Your next set of clues is going to come from actually interacting with the wine, the aromas, and the flavors. One of the aromas you are going to want to learn to recognize has nothing to do with the fruit descriptions writers, and most of your fellow tasters, will fling about. The aroma in question is bouquet - or technically: tertiary aromas. This is the smell of bottle aging. More expensive wines will tend to be in bottle longer before they are released. While browning will tell you that a wine is very old, tertiary aromas will tell you about bottle age long before there are any visual clues.

Don't be swayed by your fellow tasters into changing your notes

Specific fruit aromas and flavors in wine are a huge hint, but they are incredibly subjective. Don't be swayed by your fellow tasters into changing your notes. Look at what you wrote and highlight the flavors you personally associate with that grape variety. You are not trying to change what you taste, you are trying to recognize what your own personal set of tastes tell you about a wine. As with the visual clues, you are trying to build a personal data base that correlates what you observed with what the wine turns out to be.

Getting it right is much less important than being consistent - up until the exam at least. If you always get the same clues for the same type of wine, but get the conclusion wrong, you are on your way to being a great blind taster. Experience and repetition will help point you towards the right wine with time, but if you are missing the clues no amount of lucky guessing is ultimately going to help you.

Learn your regions and their climates

Learn your regions and their climates. Once you have learned to identify a varietal you really have to know where it is grown. Similarly learn to recognize the natural grape acidity of cooler regions and alcohol of warmer ones. These will help you narrow down where in the world the wine comes from.

One of the most important factors in doing well in a blind tasting is learning to recognize quality. Once you have decided what the varietal is, and where it could have come from, you need to speak to how good, or at least how expensive it is. This is especially hard for wines that you are not altogether fond of. You can't just say "I like it (or not) therefore it is…" If for no other reason than exams such as the MW will make you defend your assertion of quality.

Instead, look for hints such as the amount of dry extract (when you remove the liquid, everything else that is left - often associated with the "body of the wine). It is likely that the examples you find with high dry extract are from vineyards with low yields. A sign that the wine will cost more. So too does new oak speak to the cost of making the wine. Look for other indicators that you personally can recognize.

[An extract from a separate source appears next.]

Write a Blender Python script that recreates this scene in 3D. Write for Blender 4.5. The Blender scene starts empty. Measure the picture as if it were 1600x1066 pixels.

Vintage charts are of dubious help in buying wine, but can be critical for guessing what year a wine might have been harvested. It is not the vintage rating, but rather the climatic conditions that you want to be familiar with. Look up the vintage of a wine after the tasting, and add the conditions to your notes, so you can see what clues the wine gave to its birthdate.

Guessing the origin, age and quality of wine is a parlor trick

Guessing the origin, age and quality of wine is a parlor trick, but one well regarded in the industry. Certifications and other forms of bone fides often depend on your ability to perform what you and I know is detective work, but looks to the outsider as magic. I am going to end with an anecdote about blind tasting (not mine, but I don't remember where I first came across it).

There once was a man who astounded his friends with his ability to flawlessly guess what wine they had served him. The host, suspicious of the ability, and noticing that the seemingly miraculous taster always freshened up before playing the game, decide to potentially trick his guest. In place of the usual empty bottle of wine, hidden away in another room, the host substituted another. As he thought might happen, the guest's guess this night was not only wildly wrong, but identical to the trap he had sprung.

The moral of the story? Use everything you can to determine what the wine is - just don't get caught.